:: DATASET SECTION ::
-- Start --

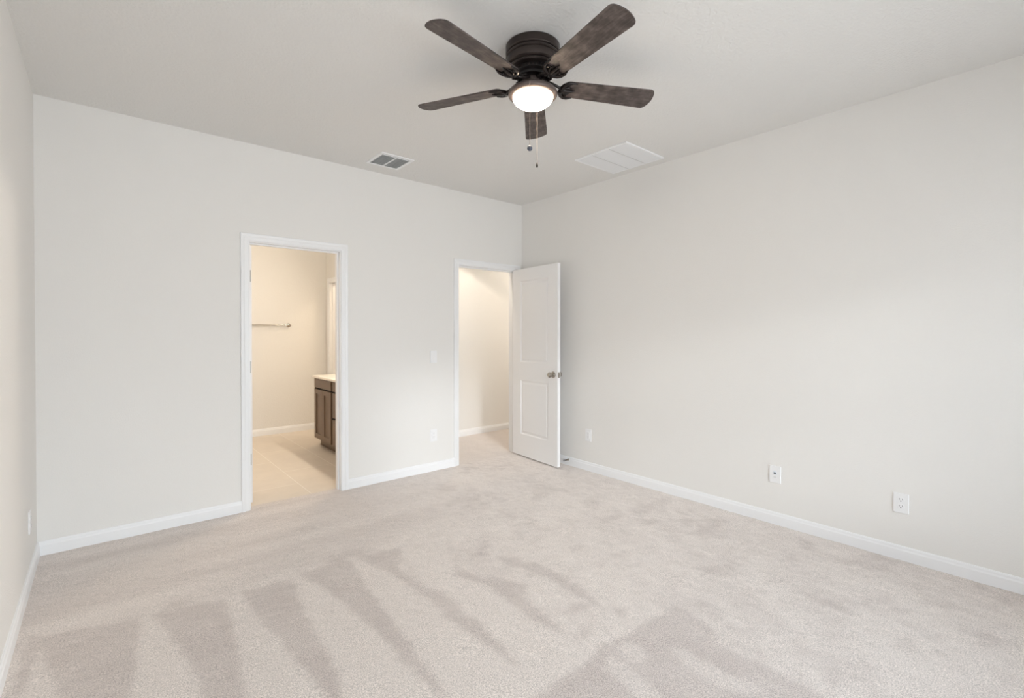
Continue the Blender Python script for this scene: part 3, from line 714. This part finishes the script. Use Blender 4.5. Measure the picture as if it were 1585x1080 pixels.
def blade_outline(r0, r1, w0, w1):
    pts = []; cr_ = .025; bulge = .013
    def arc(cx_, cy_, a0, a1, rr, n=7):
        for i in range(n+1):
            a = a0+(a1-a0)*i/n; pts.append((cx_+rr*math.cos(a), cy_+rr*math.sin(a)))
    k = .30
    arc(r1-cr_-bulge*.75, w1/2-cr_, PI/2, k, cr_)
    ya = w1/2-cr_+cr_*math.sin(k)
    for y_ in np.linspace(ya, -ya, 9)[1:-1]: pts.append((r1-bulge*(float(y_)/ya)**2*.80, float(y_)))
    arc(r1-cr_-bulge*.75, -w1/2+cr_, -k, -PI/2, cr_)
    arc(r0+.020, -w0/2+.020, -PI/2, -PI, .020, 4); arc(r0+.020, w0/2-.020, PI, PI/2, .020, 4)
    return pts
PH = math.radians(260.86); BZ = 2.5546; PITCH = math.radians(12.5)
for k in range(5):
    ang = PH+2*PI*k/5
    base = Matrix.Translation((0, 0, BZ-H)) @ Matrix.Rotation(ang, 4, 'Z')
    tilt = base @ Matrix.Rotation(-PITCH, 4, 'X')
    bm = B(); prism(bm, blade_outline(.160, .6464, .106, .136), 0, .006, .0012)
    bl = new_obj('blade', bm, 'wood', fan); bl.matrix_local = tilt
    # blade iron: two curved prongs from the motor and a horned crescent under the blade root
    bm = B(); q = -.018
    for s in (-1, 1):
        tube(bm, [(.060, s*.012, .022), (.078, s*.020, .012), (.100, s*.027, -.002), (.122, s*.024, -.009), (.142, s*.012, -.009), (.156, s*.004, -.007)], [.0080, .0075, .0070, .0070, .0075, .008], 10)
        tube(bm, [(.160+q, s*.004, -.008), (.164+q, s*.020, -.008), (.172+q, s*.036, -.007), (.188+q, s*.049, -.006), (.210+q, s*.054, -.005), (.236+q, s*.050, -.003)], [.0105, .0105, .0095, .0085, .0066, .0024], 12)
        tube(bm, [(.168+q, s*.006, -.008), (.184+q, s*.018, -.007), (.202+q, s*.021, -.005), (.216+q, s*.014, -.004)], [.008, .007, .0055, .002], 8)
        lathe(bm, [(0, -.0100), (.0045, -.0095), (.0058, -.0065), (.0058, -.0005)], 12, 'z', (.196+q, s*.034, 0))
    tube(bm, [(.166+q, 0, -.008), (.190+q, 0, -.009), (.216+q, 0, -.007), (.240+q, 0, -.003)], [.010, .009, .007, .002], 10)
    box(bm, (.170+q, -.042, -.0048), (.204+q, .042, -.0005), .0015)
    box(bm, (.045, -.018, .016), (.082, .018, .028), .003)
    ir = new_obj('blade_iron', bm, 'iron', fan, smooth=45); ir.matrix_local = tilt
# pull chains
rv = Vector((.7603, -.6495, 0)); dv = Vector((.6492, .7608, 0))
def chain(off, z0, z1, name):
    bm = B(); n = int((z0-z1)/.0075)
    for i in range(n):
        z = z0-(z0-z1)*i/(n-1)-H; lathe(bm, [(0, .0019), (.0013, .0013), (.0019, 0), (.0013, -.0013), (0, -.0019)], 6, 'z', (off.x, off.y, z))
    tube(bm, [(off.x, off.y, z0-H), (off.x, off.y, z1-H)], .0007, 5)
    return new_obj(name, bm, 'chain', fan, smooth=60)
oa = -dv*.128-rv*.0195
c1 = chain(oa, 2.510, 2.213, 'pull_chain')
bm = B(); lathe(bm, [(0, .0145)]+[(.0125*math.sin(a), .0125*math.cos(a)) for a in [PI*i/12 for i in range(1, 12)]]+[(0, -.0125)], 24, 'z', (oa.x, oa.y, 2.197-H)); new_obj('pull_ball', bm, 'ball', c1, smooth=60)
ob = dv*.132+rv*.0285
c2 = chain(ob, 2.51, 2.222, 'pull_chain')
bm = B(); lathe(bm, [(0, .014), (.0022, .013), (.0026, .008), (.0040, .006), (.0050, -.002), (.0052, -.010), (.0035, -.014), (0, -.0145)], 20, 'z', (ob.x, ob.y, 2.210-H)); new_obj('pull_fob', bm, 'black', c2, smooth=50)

-- End --

:: SET TASK ::
Reproduce every line of the listing above in which the string "from" appears.

:: EXPECTED ANSWER ::
Continue the Blender Python script for this scene: part 3, from line 714. This part finishes the script. Use Blender 4.5. Measure the picture as if it were 1585x1080 pixels.
    # blade iron: two curved prongs from the motor and a horned crescent under the blade root